**Work to complete**
Locate all lines with the word "picture". Copy them.

**Collected material**
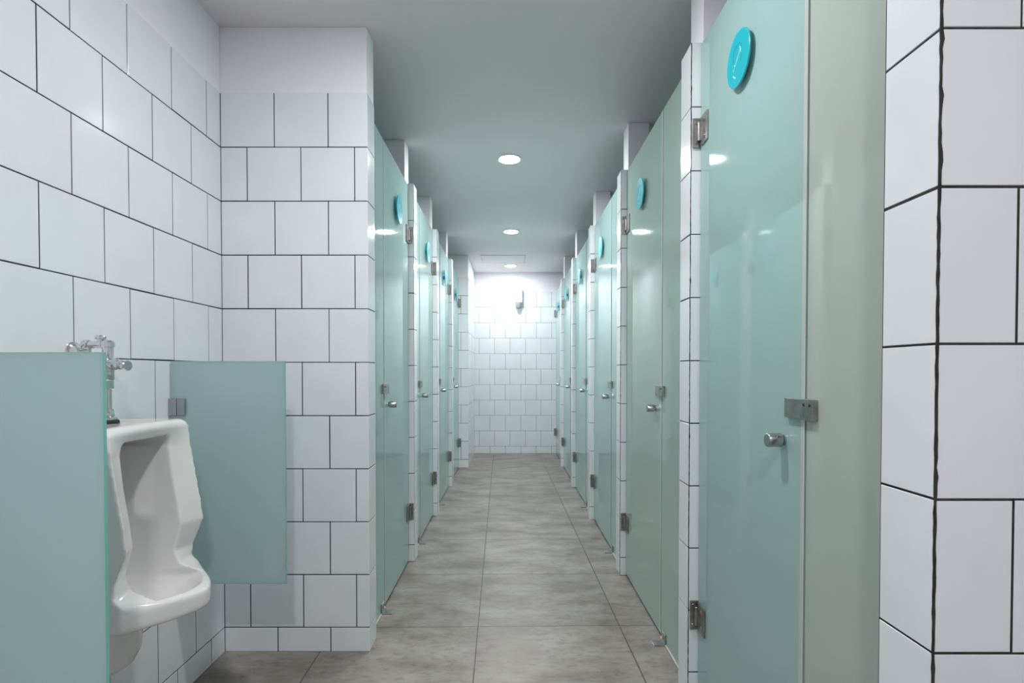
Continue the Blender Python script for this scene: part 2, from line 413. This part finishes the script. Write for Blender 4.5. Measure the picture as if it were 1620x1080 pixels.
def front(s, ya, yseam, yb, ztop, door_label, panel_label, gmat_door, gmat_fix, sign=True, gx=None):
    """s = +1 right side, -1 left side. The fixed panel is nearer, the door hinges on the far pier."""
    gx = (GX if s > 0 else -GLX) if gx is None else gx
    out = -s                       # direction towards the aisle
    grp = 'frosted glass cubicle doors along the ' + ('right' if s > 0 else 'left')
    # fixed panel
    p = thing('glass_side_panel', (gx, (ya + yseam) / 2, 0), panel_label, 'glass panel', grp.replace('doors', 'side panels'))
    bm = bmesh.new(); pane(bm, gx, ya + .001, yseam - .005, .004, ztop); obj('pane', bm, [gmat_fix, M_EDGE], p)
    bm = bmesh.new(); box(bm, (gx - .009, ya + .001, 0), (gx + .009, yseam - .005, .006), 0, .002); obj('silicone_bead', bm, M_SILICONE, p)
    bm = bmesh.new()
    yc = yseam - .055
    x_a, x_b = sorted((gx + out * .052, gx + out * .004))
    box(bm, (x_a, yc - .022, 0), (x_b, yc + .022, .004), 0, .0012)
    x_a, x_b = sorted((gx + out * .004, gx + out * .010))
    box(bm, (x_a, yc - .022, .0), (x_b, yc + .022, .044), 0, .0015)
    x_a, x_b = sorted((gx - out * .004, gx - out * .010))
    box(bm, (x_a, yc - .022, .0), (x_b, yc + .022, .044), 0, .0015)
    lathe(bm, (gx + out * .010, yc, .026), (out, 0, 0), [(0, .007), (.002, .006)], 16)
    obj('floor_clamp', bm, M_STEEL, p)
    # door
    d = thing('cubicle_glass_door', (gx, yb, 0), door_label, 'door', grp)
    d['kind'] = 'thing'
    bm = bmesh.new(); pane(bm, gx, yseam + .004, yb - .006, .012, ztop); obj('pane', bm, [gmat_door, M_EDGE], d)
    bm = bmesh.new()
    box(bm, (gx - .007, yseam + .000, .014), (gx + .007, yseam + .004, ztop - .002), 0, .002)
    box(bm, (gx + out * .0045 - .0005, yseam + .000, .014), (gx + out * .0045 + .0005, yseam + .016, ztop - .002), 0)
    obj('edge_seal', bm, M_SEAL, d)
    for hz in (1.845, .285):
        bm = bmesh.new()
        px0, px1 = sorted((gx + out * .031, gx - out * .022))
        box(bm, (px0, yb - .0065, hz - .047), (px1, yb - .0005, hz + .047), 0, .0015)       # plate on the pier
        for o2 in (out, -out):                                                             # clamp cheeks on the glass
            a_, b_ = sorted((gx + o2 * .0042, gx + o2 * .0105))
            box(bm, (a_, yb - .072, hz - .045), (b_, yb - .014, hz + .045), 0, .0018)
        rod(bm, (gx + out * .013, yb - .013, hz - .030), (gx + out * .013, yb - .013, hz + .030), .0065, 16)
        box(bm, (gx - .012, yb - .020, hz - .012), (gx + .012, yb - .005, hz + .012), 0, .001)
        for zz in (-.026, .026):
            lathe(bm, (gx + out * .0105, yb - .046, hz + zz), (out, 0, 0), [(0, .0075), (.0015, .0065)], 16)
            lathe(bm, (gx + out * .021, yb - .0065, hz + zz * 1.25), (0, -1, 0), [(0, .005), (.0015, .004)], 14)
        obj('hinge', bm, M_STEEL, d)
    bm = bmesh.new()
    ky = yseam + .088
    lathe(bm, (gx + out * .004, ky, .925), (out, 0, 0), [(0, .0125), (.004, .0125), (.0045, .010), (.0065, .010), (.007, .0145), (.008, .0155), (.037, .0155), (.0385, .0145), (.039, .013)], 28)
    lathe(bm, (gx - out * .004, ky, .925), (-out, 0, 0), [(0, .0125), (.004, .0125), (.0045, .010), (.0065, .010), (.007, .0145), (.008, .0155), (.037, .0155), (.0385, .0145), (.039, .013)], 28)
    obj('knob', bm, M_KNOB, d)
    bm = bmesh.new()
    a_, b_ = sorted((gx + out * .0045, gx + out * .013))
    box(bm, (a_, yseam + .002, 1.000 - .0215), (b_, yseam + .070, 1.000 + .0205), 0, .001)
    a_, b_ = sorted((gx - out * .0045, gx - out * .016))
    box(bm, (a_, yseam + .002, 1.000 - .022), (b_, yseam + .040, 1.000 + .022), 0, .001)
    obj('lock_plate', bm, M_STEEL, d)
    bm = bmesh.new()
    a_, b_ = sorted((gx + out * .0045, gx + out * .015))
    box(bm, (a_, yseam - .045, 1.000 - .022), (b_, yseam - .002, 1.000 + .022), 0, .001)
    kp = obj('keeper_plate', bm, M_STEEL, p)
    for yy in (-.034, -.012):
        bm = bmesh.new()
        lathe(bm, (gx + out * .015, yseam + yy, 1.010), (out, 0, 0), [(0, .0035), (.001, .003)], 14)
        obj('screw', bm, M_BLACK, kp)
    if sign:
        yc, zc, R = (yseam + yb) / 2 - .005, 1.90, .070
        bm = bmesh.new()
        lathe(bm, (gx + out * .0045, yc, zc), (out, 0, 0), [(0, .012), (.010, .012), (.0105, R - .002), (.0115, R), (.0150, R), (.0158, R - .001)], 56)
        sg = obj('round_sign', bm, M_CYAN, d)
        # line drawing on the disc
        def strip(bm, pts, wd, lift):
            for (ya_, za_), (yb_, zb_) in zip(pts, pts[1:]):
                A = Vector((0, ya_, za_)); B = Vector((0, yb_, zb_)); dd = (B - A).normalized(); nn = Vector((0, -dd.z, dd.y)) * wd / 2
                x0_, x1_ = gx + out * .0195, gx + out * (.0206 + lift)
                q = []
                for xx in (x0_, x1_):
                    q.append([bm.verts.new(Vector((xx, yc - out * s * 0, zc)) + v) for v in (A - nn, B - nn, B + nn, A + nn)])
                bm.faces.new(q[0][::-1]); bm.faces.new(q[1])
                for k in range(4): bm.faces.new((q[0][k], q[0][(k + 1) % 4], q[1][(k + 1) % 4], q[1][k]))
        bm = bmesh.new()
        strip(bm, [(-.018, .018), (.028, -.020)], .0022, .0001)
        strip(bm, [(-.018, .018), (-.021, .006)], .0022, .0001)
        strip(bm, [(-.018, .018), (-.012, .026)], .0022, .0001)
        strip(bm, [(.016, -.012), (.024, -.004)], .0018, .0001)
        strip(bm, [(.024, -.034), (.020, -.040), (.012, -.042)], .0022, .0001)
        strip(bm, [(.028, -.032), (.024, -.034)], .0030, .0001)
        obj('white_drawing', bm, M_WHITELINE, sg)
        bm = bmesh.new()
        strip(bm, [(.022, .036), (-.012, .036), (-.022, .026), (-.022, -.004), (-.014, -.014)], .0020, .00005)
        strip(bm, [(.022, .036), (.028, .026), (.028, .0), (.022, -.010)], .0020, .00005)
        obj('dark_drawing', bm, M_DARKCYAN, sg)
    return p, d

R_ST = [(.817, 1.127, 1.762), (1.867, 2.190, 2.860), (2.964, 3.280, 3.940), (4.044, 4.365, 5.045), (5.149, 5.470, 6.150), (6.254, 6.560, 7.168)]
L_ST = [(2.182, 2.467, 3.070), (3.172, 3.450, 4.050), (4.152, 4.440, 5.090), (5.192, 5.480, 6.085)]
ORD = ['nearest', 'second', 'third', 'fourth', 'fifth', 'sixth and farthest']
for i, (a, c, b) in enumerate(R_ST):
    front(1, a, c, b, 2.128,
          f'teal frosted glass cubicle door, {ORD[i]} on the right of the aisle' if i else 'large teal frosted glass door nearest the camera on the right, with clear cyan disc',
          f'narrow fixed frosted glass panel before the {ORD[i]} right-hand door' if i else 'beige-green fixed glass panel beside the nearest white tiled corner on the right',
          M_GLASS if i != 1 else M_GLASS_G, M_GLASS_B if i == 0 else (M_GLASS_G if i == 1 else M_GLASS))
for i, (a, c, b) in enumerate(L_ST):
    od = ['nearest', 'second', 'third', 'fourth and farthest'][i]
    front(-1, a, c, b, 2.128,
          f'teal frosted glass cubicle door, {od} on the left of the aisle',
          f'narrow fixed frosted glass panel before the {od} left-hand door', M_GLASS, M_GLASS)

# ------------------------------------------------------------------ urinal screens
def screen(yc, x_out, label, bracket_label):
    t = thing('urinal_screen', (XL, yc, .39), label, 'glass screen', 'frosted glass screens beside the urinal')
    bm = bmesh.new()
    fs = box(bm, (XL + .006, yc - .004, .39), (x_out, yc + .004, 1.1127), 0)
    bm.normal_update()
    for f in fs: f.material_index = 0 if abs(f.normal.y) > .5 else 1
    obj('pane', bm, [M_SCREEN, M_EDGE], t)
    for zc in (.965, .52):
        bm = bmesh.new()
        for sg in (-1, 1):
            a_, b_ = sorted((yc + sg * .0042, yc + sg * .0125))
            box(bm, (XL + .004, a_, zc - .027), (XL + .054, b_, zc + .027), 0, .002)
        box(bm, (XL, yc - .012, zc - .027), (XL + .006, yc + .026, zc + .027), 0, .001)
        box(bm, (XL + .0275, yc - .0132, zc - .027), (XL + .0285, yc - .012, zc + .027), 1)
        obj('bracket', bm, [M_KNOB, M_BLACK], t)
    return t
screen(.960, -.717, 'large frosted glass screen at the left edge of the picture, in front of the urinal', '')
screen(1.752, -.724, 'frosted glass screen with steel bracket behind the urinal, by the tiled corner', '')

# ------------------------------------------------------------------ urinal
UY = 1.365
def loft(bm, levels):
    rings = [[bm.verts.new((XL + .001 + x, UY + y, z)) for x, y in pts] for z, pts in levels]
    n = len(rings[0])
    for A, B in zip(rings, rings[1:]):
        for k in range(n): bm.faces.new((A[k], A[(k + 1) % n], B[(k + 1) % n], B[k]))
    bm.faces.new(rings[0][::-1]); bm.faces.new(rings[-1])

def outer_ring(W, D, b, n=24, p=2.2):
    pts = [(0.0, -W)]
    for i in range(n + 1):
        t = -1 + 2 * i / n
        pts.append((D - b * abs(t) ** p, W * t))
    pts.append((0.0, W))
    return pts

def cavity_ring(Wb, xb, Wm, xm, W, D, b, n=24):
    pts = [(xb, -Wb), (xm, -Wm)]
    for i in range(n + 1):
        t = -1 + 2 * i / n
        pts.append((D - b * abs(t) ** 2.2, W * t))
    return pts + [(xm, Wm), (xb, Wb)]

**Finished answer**
Continue the Blender Python script for this scene: part 2, from line 413. This part finishes the script. Write for Blender 4.5. Measure the picture as if it were 1620x1080 pixels.
screen(.960, -.717, 'large frosted glass screen at the left edge of the picture, in front of the urinal', '')